Required task -
Copy the lines of the data below exactly, starting at the first and stopping after the line that contains "scene.camera = cam"; include no pictures.

[Extracted records]
+===+

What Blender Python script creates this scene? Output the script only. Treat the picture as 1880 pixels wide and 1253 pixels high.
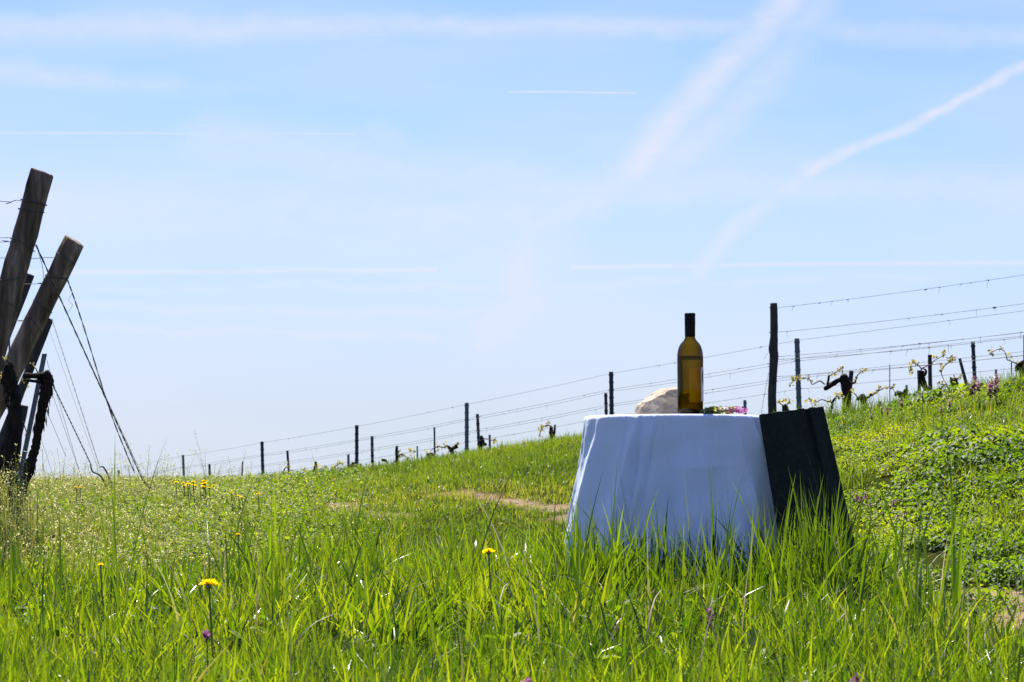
import bpy, math, random
import numpy as np
from mathutils import Vector

for o in list(bpy.data.objects):
    bpy.data.objects.remove(o)
random.seed(7)
rng = np.random.default_rng(11)
scene = bpy.context.scene
COL = scene.collection

# ------------------------------------------------------------------ camera
FPX = 4215.0                                   # focal length in pixels of the 1880 px wide photograph
PITCH = math.atan((884 - 626.5) / FPX)
cam_d = bpy.data.cameras.new('camera')
cam = bpy.data.objects.new('camera', cam_d)
COL.objects.link(cam)
cam.location = (0, 0, 0)
cam.rotation_euler = (math.pi / 2 + PITCH, 0, 0)
cam_d.sensor_width = 22.3
cam_d.lens = 50.0
cam_d.clip_start = 0.05
cam_d.clip_end = 9000
cam_d.dof.use_dof = True
cam_d.dof.focus_distance = 7.1
cam_d.dof.aperture_fstop = 14.0
scene.camera = cam

def P(px, py, Y):
    """world point at depth Y that the photograph shows at (px, py)"""
    a = (px - 940.0) / FPX
    b = (626.5 - py) / FPX
    c, s = math.cos(PITCH), math.sin(PITCH)
    t = Y / (c - b * s)
    return Vector((a * t, Y, t * (s + b * c)))

# ------------------------------------------------------------------ sky, sun, exposure
SUN_EL, SUN_ROT = math.radians(54), math.radians(-11)
world = bpy.data.worlds.new("World")
scene.world = world
world.use_nodes = True
wt = world.node_tree
wt.nodes.clear()

def wn(kind, **kw):
    n = wt.nodes.new(kind)
    for k, v in kw.items():
        setattr(n, k, v)
    return n

def wlink(a, b):
    wt.links.new(a, b)

def wmath(op, a, b=None, clamp=False):
    n = wn('ShaderNodeMath', operation=op, use_clamp=clamp)
    for i, v in enumerate((a, b)):
        if v is None:
            continue
        if isinstance(v, (int, float)):
            n.inputs[i].default_value = v
        else:
            wlink(v, n.inputs[i])
    return n.outputs[0]

def wvec(op, a, b=None, scale=None):
    n = wn('ShaderNodeVectorMath', operation=op)
    for i, v in enumerate((a, b)):
        if v is None:
            continue
        if isinstance(v, (tuple, list)):
            n.inputs[i].default_value = v
        else:
            wlink(v, n.inputs[i])
    if scale is not None:
        if isinstance(scale, (int, float)):
            n.inputs['Scale'].default_value = scale
        else:
            wlink(scale, n.inputs['Scale'])
    return n.outputs['Value'] if op in ('DOT_PRODUCT', 'DISTANCE', 'LENGTH') else n.outputs[0]

sky = wn('ShaderNodeTexSky', sky_type='NISHITA', sun_disc=False, sun_elevation=SUN_EL, sun_rotation=SUN_ROT % (2 * math.pi),
         altitude=200, air_density=1.0, dust_density=0.6, ozone_density=2.2)
tc = wn('ShaderNodeTexCoord')
sep = wn('ShaderNodeSeparateXYZ')
wlink(tc.outputs['Generated'], sep.inputs[0])
ypos = wmath('MAXIMUM', sep.outputs['Y'], 0.05)
uu = wmath('DIVIDE', sep.outputs['X'], ypos)
vv = wmath('DIVIDE', sep.outputs['Z'], ypos)
comb = wn('ShaderNodeCombineXYZ')
wlink(uu, comb.inputs[0]); wlink(vv, comb.inputs[1])
puv = comb.outputs[0]
# slow turbulence that frays the vapour trails
nz = wn('ShaderNodeTexNoise'); nz.inputs['Scale'].default_value = 34; nz.inputs['Detail'].default_value = 5
wlink(puv, nz.inputs['Vector'])
warp = wvec('SCALE', wvec('SUBTRACT', nz.outputs['Color'], (.5, .5, .5)), None, 0.012)
pw = wvec('ADD', puv, warp)
pw2 = wvec('ADD', puv, wvec('SCALE', warp, None, 0.12))

def uvp(px, py):
    w = P(px, py, 1.0)
    return (w.x, w.z, 0)

def trail(pts, width, strength, soft=True, inner=0.0):
    """one vapour trail across the sky: a polyline of directions, its half width and its density"""
    acc = None
    for (a, b) in zip(pts[:-1], pts[1:]):
        A = uvp(*a); B = uvp(*b)
        D = tuple(B[i] - A[i] for i in range(3))
        L2 = sum(x * x for x in D)
        src = pw if soft else pw2
        q = wvec('SUBTRACT', src, A)
        t = wmath('MULTIPLY', wvec('DOT_PRODUCT', q, D), 1.0 / L2, clamp=True)
        n = wn('ShaderNodeVectorMath', operation='SCALE')
        n.inputs[0].default_value = D
        wlink(t, n.inputs['Scale'])
        dist = wvec('DISTANCE', q, n.outputs[0])
        mr = wn('ShaderNodeMapRange', interpolation_type='SMOOTHSTEP')
        mr.inputs['From Min'].default_value = width / FPX
        mr.inputs['From Max'].default_value = inner
        mr.inputs['To Max'].default_value = strength
        wlink(dist, mr.inputs['Value'])
        acc = mr.outputs[0] if acc is None else wmath('MAXIMUM', acc, mr.outputs[0])
    return wmath('MULTIPLY', acc, 1.3)

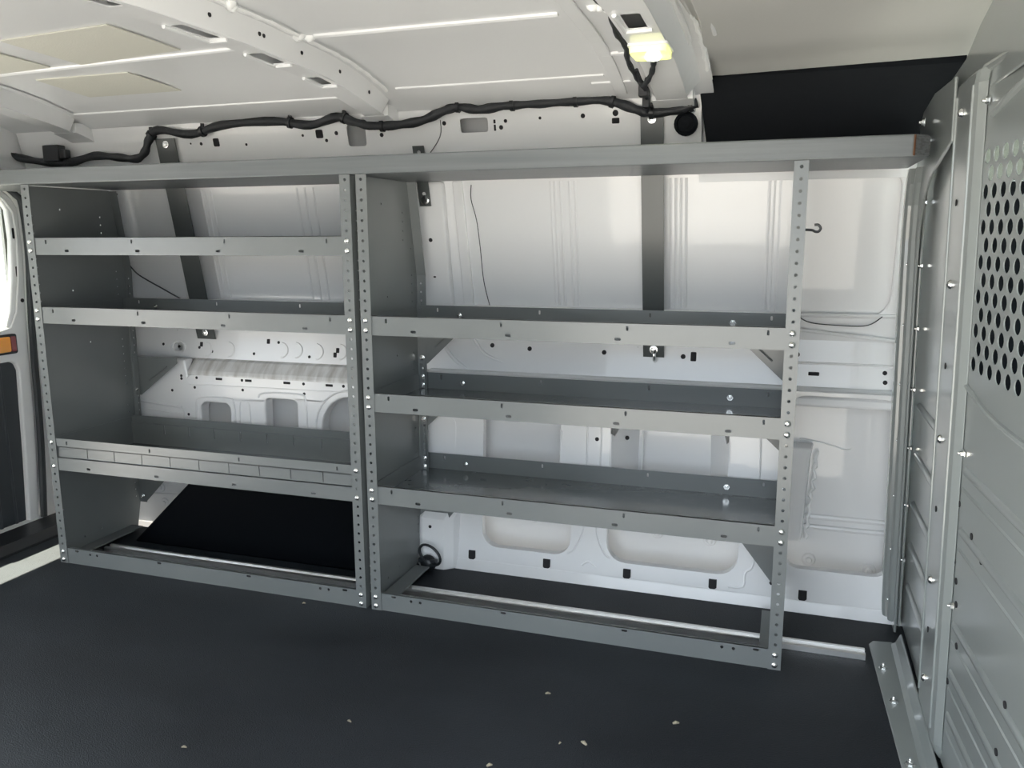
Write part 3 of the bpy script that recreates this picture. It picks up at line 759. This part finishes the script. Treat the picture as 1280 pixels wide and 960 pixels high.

+===+

Answer to this exercise -
What Blender Python script creates this scene? Output the script only. Treat the picture as 1880 pixels wide and 1253 pixels high.
import bpy, math, random
import numpy as np
from mathutils import Vector

for o in list(bpy.data.objects):
    bpy.data.objects.remove(o)
random.seed(7)
rng = np.random.default_rng(11)
scene = bpy.context.scene
COL = scene.collection

# ------------------------------------------------------------------ camera
FPX = 4215.0                                   # focal length in pixels of the 1880 px wide photograph
PITCH = math.atan((884 - 626.5) / FPX)
cam_d = bpy.data.cameras.new('camera')
cam = bpy.data.objects.new('camera', cam_d)
COL.objects.link(cam)
cam.location = (0, 0, 0)
cam.rotation_euler = (math.pi / 2 + PITCH, 0, 0)
cam_d.sensor_width = 22.3
cam_d.lens = 50.0
cam_d.clip_start = 0.05
cam_d.clip_end = 9000
cam_d.dof.use_dof = True
cam_d.dof.focus_distance = 7.1
cam_d.dof.aperture_fstop = 14.0
scene.camera = cam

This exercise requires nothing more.